Questo perché le masse non sono propense al cambiamento per loro intrinseca natura; inoltre non sono in grado di cogliere aspetti di sintonia “fine” come la satira o il sarcasmo, soprattutto perché spesso sono fuori contesto; e l’arte ha, tra le sue grandi doti, proprio il pregio di rappresentare “fuori contesto”, al fine di riportare ogni cosa in un ambito astratto ed ideale. Lo spot, mettendo al centro della scena del cibo, attua un “fuori contesto” esemplare che, nella sua leggera banalità, cerca di strizzare l’occhio alla massa, divenendo indigesto pure all’élite.
Impossibile, quindi, poter ancora giocare la pedina dell’arte nella scacchiera del mondo contemporaneo, centrando un “fuori contesto” come l’alta moda con uno spot artisticamente perfetto ( in questo caso il fuori contesto sarebbe appunto l’arte utilizzata come mezzo di comunicazione per l’alta moda ). È praticamente un suicidio; ma è, finalmente, un modo per dei bravissimi artigiani e stilisti, di sperimentare quanto sia duro e spietato il reale mondo dell’arte; dove la cosa più comune è non venir capiti.
Dolce&Gabbana hanno voluto aspirare all’essere artisti e lo hanno fatto con sincera onestà e rischiando parecchio. Producendo questo spot, secondo me, hanno fatto un omaggio all’arte contemporanea in un suo particolare aspetto di provocazione innocua e conformista, come va molto adesso nei musei e nelle gallerie, spesso sponsorizzate dalle stesse case di moda.
Quello che hanno profondamente sbagliato è stato l’aver voluto fare gli artisti senza tener conto delle possibili catastrofiche conseguenze in termini di affari.
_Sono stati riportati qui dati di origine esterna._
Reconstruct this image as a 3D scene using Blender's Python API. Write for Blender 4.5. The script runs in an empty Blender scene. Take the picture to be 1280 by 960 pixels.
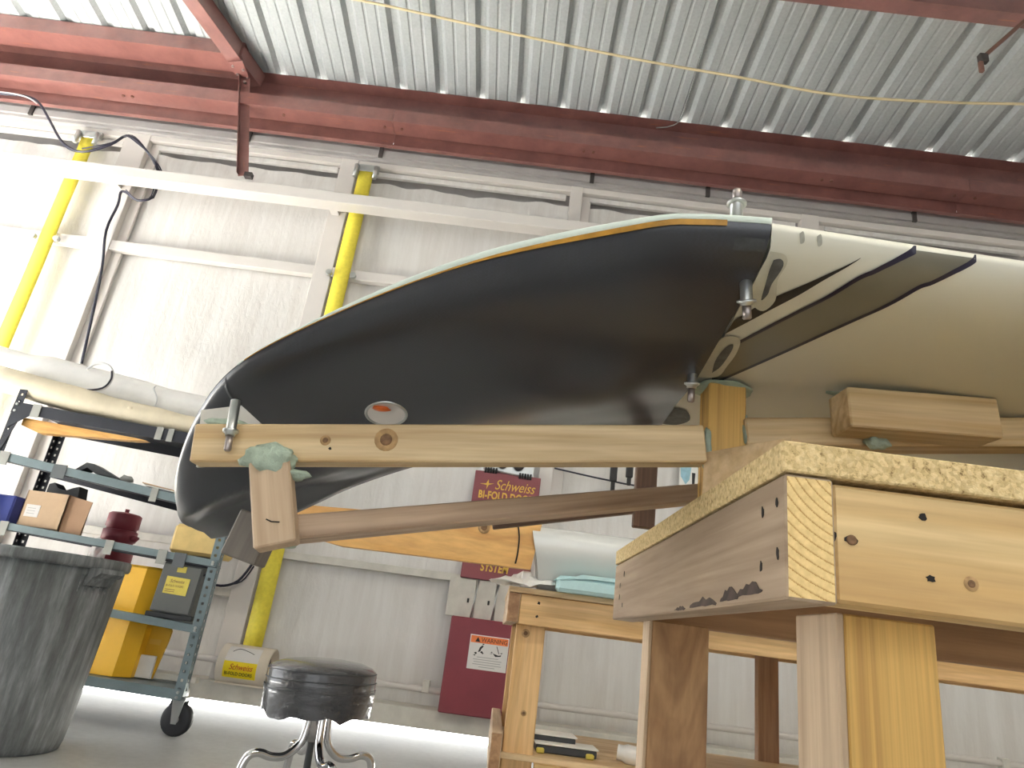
import bpy, bmesh, math, random
from mathutils import Vector, Matrix, noise
random.seed(7)
SC = bpy.context.scene
COL = SC.collection

# ------------------------------------------------------------------ camera
cam_d = bpy.data.cameras.new('camera')
cam = bpy.data.objects.new('camera', cam_d); COL.objects.link(cam)
cam_d.sensor_width = 36.0
cam_d.lens = 850 / 1280 * 36.0
cam_d.clip_start = 0.02
PITCH, ROLL, YAW = math.radians(20.2), math.radians(7.6), math.radians(1.1)
fh = Vector((-math.sin(YAW), math.cos(YAW), 0)); r0 = Vector((math.cos(YAW), math.sin(YAW), 0)); zz = Vector((0, 0, 1))
fw = fh * math.cos(PITCH) + zz * math.sin(PITCH)
u0 = zz * math.cos(PITCH) - fh * math.sin(PITCH)
rr = r0 * math.cos(ROLL) + u0 * math.sin(ROLL)
uu = u0 * math.cos(ROLL) - r0 * math.sin(ROLL)
cm = Matrix((rr, uu, -fw)).transposed().to_4x4()
cm.translation = Vector((0, 0, 0.62))
cam.matrix_world = cm
SC.camera = cam

# ------------------------------------------------------------------ world, daylight, exposure
world = bpy.data.worlds.new('world'); SC.world = world
world.use_nodes = True
bg = world.node_tree.nodes['Background']
bg.inputs[0].default_value = (0.93, 0.97, 1.0, 1); bg.inputs[1].default_value = 1.6

def area_light(name, loc, rot, sx, sy, power, color):
    d = bpy.data.lights.new(name, 'AREA'); d.shape = 'RECTANGLE'; d.size = sx; d.size_y = sy
    d.energy = power; d.color = color
    o = bpy.data.objects.new(name, d); COL.objects.link(o)
    o.location = loc; o.rotation_euler = rot
    return o
R = math.radians
# daylight through the big doorway in the left wall
area_light('daylight_left_doorway', (-4.95, 2.55, 1.9), (0, R(-90), 0), 3.4, 3.3, 24, (0.93, 0.96, 1.0))
# the sun comes through the same doorway and lands on the slab left of the view
sun_d = bpy.data.lights.new('sun', 'SUN'); sun_d.energy = 205; sun_d.angle = R(0.6); sun_d.color = (1.0, 0.97, 0.92)
sun = bpy.data.objects.new('sun', sun_d); COL.objects.link(sun); sun.rotation_euler = (0, R(-22.5), 0)
# unseen soft fill added behind the camera to brighten surfaces facing it
area_light('rear_fill', (0.6, -4.9, 1.7), (R(90), 0, 0), 7.0, 3.2, 6, (1.0, 0.96, 0.90))
# two rows of ceiling tubes behind the camera
area_light('ceiling_lamp_row', (1.9, -1.3, 4.6), (0, 0, 0), 2.4, 0.4, 75, (1.0, 0.93, 0.78))
area_light('ceiling_lamp_row_second', (-1.2, -2.2, 4.7), (0, 0, 0), 2.4, 0.4, 15, (1.0, 0.93, 0.80))

SC.view_settings.view_transform = 'Standard'
SC.view_settings.look = 'None'
SC.view_settings.exposure = 0.52
SC.view_settings.gamma = 1.0
SC.view_settings.use_curve_mapping = False

# ------------------------------------------------------------------ materials
def srgb(c):
    return tuple((x / 255 / 12.92 if x / 255 <= 0.04045 else ((x / 255 + 0.055) / 1.055) ** 2.4) for x in c) + (1,)

class NT:
    def __init__(s, name):
        s.m = bpy.data.materials.new(name); s.m.use_nodes = True
        s.t = s.m.node_tree; s.n = s.t.nodes; s.b = s.n['Principled BSDF']
    def add(s, typ, **kw):
        n = s.n.new(typ)
        for k, v in kw.items(): setattr(n, k, v)
        return n
    def link(s, a, b): s.t.links.new(a, b)
    def coords(s, scale=(1, 1, 1), kind='Object', rot=(0, 0, 0)):
        tc = s.add('ShaderNodeTexCoord'); mp = s.add('ShaderNodeMapping')
        mp.inputs['Scale'].default_value = scale; mp.inputs['Rotation'].default_value = rot
        s.link(tc.outputs[kind], mp.inputs['Vector']); return mp.outputs['Vector']
    def noise(s, vec, scale, detail=4, rough=0.55, dist=0.0):
        n = s.add('ShaderNodeTexNoise'); s.link(vec, n.inputs['Vector'])
        n.inputs['Scale'].default_value = scale; n.inputs['Detail'].default_value = detail
        n.inputs['Roughness'].default_value = rough; n.inputs['Distortion'].default_value = dist
        return n.outputs['Fac']
    def ramp(s, fac, stops):
        r = s.add('ShaderNodeValToRGB'); e = r.color_ramp.elements
        while len(e) < len(stops): e.new(0.5)
        for el, (p, c) in zip(e, stops): el.position = p; el.color = c
        s.link(fac, r.inputs['Fac']); return r.outputs['Color']
    def mix(s, fac, a, b, mode='MIX'):
        m = s.add('ShaderNodeMix', data_type='RGBA', blend_type=mode)
        for v, i in ((fac, 0), (a, 6), (b, 7)):
            if hasattr(v, 'is_linked') or hasattr(v, 'links'): s.link(v, m.inputs[i])
            else: m.inputs[i].default_value = v
        return m.outputs[2]
    def bump(s, h, strength=0.2, dist=0.002):
        b = s.add('ShaderNodeBump'); b.inputs['Strength'].default_value = strength; b.inputs['Distance'].default_value = dist
        s.link(h, b.inputs['Height']); s.link(b.outputs['Normal'], s.b.inputs['Normal'])
    def base(s, c):
        if isinstance(c, tuple): s.b.inputs['Base Color'].default_value = c
        else: s.link(c, s.b.inputs['Base Color'])
    def rough(s, v): s.b.inputs['Roughness'].default_value = v
    def metal(s, v): s.b.inputs['Metallic'].default_value = v

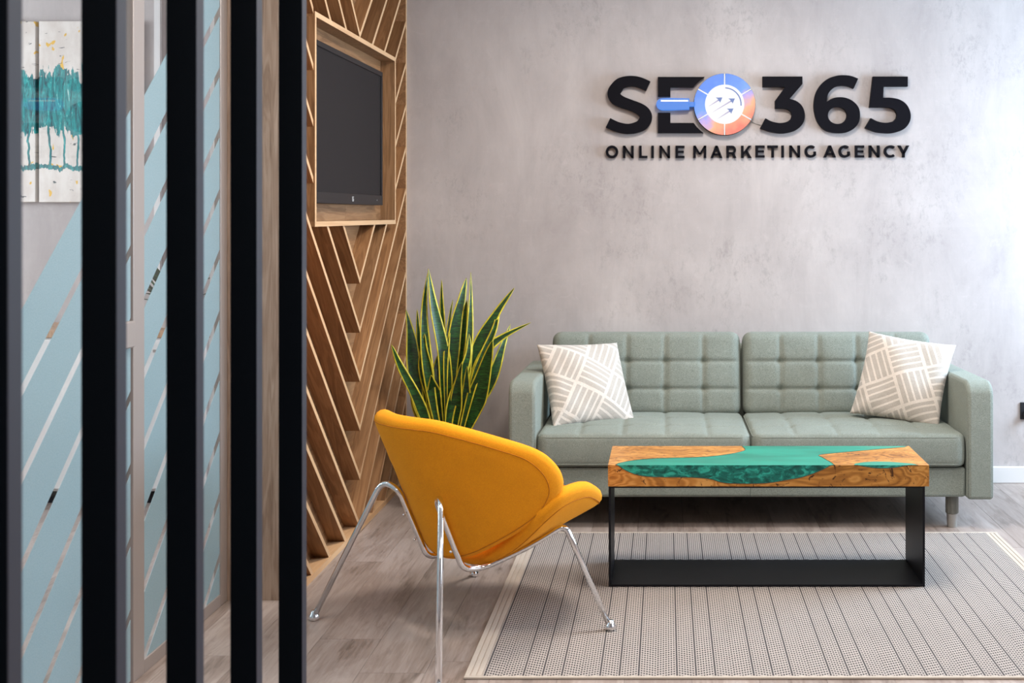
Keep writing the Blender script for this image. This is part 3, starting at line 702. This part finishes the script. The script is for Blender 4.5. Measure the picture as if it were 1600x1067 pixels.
bm = bmesh.new(); tube(bm, [Vector(s3(hx(1370), hy(700), .025))-Vector(em.location), Vector(s3(hx(1440), hy(738), .028))-Vector(em.location), Vector(s3(hx(1510), hy(755), .028))-Vector(em.location)], .0014, 6)
mesh('cable', bm, M['legmetal'], em)
# ------------------------------------------------------------------ wall socket
so = thing('wall_socket', 'black wall socket with a plug, right of the sofa', 'socket', (1.80, WY, .357))
bx('frame', -.043, .043, -.010, 0, -.042, .042, M['socket'], so, .003)
bm = bmesh.new(); lathe(bm, [(.020, 0), (.021, .004), (.019, .03), (.008, .036)], seg=20); mesh('plug', bm, M['socket'], so, loc=(-.012, -.0101, -.018), rot=(PI/2, 0, 0), smooth=True)
bm = bmesh.new(); tube(bm, catmull([(-.012, -.04, -.02), (-.012, -.052, -.03), (-.008, -.05, -.08), (.05, -.03, -.20), (.12, -.02, -.30), (.25, -.02, -.345)], 8), .0035, 8); mesh('cable', bm, M['socket'], so, smooth=True)
# ------------------------------------------------------------------ rug
RX0, RX1, RY0, RY1 = -.578, 1.382, 3.452, 5.035
rg = thing('rug', 'flatwoven beige and dark grey striped rug under the table', 'rug', (RX0, RY0, 0))
rw, rl = RX1-RX0, RY1-RY0
sb = .052
bx('field', sb, rw-sb, .014, rl-.014, .0005, .0062, M['rug'], rg)
bx('binding', 0, rw, 0, .014, .0003, .0070, M['rugedge'], rg, .002); bx('binding', 0, rw, rl-.014, rl, .0003, .0070, M['rugedge'], rg, .002)
for x0 in (0, rw-sb):
    bm = bmesh.new()
    for k in range(3): box(bm, x0+k*sb/3, x0+(k+1)*sb/3-.0025, .014, rl-.014, .0003, .0066)
    box(bm, x0, x0+sb, .014, rl-.014, .0003, .004)
    mesh('side_border', bm, M['rugedge'], rg, bevel=.0015)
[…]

Perché dietro la loro firma vi sono migliaia di persone che lavorano, d’investitori, di fornitori. Un vero e proprio mondo, che con questa uscita artistica, ha rischiato d’incrinarsi o addirittura di crollare. Si perché i margini sono strettissimi per molti e basta veramente poco per perdere tutto.
L’artista invece rischia di suo e basta. Rischia perché si dedica alla sua arte invece di trovarsi un lavoro; rischia perché magari intraprende percorsi complessi e poco “commerciali”; ma rischia di suo, al più mette in difficoltà amici e parenti. In tal senso tuttavia l’artista ha la reale possibilità di essere più libero e, magari, più concretamente artista.
Questo, purtroppo, Dolce&Gabbana non possono permetterselo, per un semplice senso di responsabilità verso una moltitudine di persone che non hanno sposato una “causa artistica” ma, semplicemente hanno inteso mettere a frutto le loro sudate professionalità per construire una esistenza e, magari, conseguire la felicità o la realizzazione.
Queste sono le conseguenze della comunicazione globale e le sue pessime ricadute sulla possibilità di utilizzare i mass media per trasmettere un messaggio “artistico”. Meglio coltivare l’interesse per le arti nel proprio privato. Il rischio è solo personale.